The court bifurcated the trial and tried HP’s causes of action for declaratory relief and promissory estoppel without a jury in June 2012. The
court issued a final statement of decision on August 28, 2012, finding that the Hurd Settlement Agreement required Oracle to continue to
develop certain of its software products for use on HP’s Itanium-based servers and to port such products at no cost to HP for as long as HP sells
those servers. Oracle has announced that it is appealing this decision. The issues of breach, HP’s performance, causation and damages, HP’s tort
claims, and Oracle’s cross-claims will all be tried before a jury. As of April 8, 2013, the trial is stayed pending Oracle’s appeal of the court’s
denial of its anti-SLAPP motion, which is fully briefed, although oral argument has not yet been scheduled. We cannot currently estimate a
reasonably possible range of loss for this action. We believe that we have meritorious defenses against this action, and we will continue to
vigorously defend it.
SAP Intellectual Property Litigation
On March 22, 2007, Oracle Corporation, Oracle USA, Inc. and Oracle International Corporation (collectively, Oracle) filed a complaint in the
United States District Court for the Northern District of California against SAP AG, its wholly-owned subsidiary, SAP America, Inc., and its
wholly-owned subsidiary, TomorrowNow, Inc., (the SAP Subsidiary, and collectively, the SAP Defendants) alleging that SAP unlawfully
accessed Oracle’s Customer Connection support website and improperly took and used Oracle’s intellectual property.
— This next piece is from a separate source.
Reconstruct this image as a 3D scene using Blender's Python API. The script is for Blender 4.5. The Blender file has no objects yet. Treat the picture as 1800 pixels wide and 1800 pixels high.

After lengthy judicial proceedings, including a jury verdict in Oracle’s favor, on August 2, 2012, Oracle and the SAP Defendants stipulated to a
judgment of $306 million against the SAP Defendants. We recorded a $306 million receivable in our consolidated balance sheet and we
recognized a corresponding benefit to our results of operations for the first quarter of fiscal 2013. After further proceedings, including an appeal,
on November 14, 2014, final judgment was entered in Oracle’s favor in the amount of $356.7 million plus post-judgment interest of
approximately $2.5 million. During the second quarter of fiscal 2015, Oracle received the total payment of approximately $359.2 million, of
which $306 million was applied against the receivable recorded in the first quarter of fiscal 2013 and the excess of $53 million was recorded as a
benefit to our results of operations. This action is now concluded.
Other Litigation
We are party to various other legal proceedings and claims, either asserted or unasserted, which arise in the ordinary course of business,
including proceedings and claims that relate to acquisitions we have completed or to companies we have acquired or are attempting to acquire.
While the outcome of these matters cannot be predicted with certainty, we do not believe that the outcome of any of these matters, individually
or in the aggregate, will result in losses that are materially in excess of amounts already recognized, if any.